Why do U.S. stocks and the crypto market "suffer together"?
Every time Trump mentions tariffs, U.S. stocks and the crypto market often decline in tandem, driven by global risk sentiment and capital flight logic.
Similar risk asset attributes: U.S. tech stocks and cryptocurrencies are both viewed as high-volatility risk assets. For instance, the sharp decline of tech giants like Nvidia and Tesla (with single-day drops exceeding 8%) often coincides with Bitcoin's simultaneous drop.
Expectations of liquidity tightening: Tariffs raise inflation, limiting the Federal Reserve's ability to cut interest rates, leading to market concerns about liquidity contraction. The crypto market, in particular, relies heavily on a loose environment, and changes in liquidity expectations directly impact prices.
Spreading risk aversion: Funds shift from risk assets to safe-haven assets like government bonds and gold. On the day the tariffs took effect on March 4, Bitcoin plummeted 10%, Ethereum fell 16%, while the U.S. dollar index experienced three consecutive declines, indicating a divergence in the market's definition of "safe assets."
Tariff protection and crypto support: Trump's "left and right hand combat"?
Trump wields the tariff stick with his left hand while promoting a crypto strategic reserve with his right, seemingly contradictory but actually implying strategic synergy:
Reshaping dollar hegemony: Tariffs strike at trade opponents, while crypto reserves aim to seize emerging financial heights. If the U.S. controls core crypto assets like Bitcoin, it could gain new leverage in global liquidity, hedging against the risk of declining dollar credibility.
Dividing market camps: Tariffs primarily target traditional industries (like automotive manufacturing), while crypto policies attract tech capital and young voters, consolidating Trump's diverse support base.
Experimental policy probing: The crypto summit plans to propose policies like "zero capital gains tax"; if successful, it could attract global capital into the U.S. crypto market, while failure could be blamed on the industry itself, resulting in lower political costs.
Market predictions after the crypto summit: short-term euphoria and long-term fog
- Short-term benefits released:
Zero capital gains tax: If implemented, it will stimulate speculative funds to flood in, and Bitcoin may quickly surge towards the $150,000 mark.
Institutional entry expectations: News of sovereign funds and banks increasing their holdings in crypto assets (such as Standard Chartered predicting Bitcoin could reach $500,000) may be amplified by the summit, driving FOMO sentiment.

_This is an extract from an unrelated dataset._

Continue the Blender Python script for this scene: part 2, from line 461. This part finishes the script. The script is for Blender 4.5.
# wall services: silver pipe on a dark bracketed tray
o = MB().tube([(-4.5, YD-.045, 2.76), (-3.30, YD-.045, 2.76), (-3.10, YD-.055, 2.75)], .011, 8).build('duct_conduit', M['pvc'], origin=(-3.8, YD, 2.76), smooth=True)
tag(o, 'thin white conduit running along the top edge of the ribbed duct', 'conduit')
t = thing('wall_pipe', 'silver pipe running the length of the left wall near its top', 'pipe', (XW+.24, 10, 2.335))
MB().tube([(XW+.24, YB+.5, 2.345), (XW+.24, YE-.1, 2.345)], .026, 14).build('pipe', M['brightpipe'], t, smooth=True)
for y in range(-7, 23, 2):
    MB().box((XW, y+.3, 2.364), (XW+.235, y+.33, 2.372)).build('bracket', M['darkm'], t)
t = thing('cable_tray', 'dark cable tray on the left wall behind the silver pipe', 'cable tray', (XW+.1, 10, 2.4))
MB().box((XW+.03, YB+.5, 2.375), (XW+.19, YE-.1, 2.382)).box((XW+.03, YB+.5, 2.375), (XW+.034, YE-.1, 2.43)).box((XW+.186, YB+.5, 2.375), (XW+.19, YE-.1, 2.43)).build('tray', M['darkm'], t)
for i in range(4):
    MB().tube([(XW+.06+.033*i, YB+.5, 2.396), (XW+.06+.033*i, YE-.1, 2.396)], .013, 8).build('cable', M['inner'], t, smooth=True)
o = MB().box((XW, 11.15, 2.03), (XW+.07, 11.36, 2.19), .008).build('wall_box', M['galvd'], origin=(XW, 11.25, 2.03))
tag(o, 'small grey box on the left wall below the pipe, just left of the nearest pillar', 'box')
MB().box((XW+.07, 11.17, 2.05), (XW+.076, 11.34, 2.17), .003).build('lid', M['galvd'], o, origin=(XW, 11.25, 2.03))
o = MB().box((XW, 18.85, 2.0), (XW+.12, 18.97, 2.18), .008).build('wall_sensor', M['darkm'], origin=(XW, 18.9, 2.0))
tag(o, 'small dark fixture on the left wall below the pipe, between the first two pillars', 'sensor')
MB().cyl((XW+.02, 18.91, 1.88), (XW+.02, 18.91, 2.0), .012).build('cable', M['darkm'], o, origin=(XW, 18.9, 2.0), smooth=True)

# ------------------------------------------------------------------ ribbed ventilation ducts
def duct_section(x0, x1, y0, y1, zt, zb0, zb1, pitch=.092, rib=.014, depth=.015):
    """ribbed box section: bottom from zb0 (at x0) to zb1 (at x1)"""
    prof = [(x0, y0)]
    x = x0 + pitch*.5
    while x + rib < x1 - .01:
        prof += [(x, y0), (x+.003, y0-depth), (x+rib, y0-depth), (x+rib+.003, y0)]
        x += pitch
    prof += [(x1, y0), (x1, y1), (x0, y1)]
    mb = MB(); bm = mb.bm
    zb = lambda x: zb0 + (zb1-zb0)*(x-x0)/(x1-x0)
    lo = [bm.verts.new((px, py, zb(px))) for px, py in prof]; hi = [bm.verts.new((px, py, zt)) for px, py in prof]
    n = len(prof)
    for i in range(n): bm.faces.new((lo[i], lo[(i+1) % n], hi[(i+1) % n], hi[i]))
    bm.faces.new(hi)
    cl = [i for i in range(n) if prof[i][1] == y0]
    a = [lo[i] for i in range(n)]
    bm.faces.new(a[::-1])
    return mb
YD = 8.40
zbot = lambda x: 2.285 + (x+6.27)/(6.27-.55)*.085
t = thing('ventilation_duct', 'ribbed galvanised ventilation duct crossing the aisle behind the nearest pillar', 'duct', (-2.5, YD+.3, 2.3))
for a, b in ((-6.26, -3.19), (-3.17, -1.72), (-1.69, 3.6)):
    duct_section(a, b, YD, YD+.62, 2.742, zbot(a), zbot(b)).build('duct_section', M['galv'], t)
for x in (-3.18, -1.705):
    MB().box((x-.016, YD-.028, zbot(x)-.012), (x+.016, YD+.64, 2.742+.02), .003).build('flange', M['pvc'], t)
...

- Mid-term risk accumulation:
Doubts about policy implementation: The Trump administration is adept at "governing by slogan," and specific regulations may be delayed or diluted, making market expectations prone to disappointment.
Tariff shadows linger: If tariffs on China escalate, risk assets will come under pressure again, making it difficult for the crypto market to stand alone.
- Long-term game key:
The symbiotic relationship between the dollar and crypto: If the U.S. successfully incorporates crypto assets into its strategic reserves, it may form a "digital dollar hegemony," but it needs to resolve the inherent contradictions between centralization and decentralization.
Global regulatory encirclement: The EU, China, and others may accelerate the development of sovereign digital currencies, weakening the U.S.'s first-mover advantage.
Conclusion
Trump's tariff and crypto policies are essentially a high-risk political gamble. In the short term, the market will experience severe fluctuations amid policy swings; in the long term, if the U.S. fails to balance "protection of traditional industries" with "expansion of financial innovation," it may accelerate the global capital flight from the dollar system. The fate of crypto assets will ultimately depend on whether they can escape the chessboard of geopolitical conflicts and become a true "decentralized safe haven."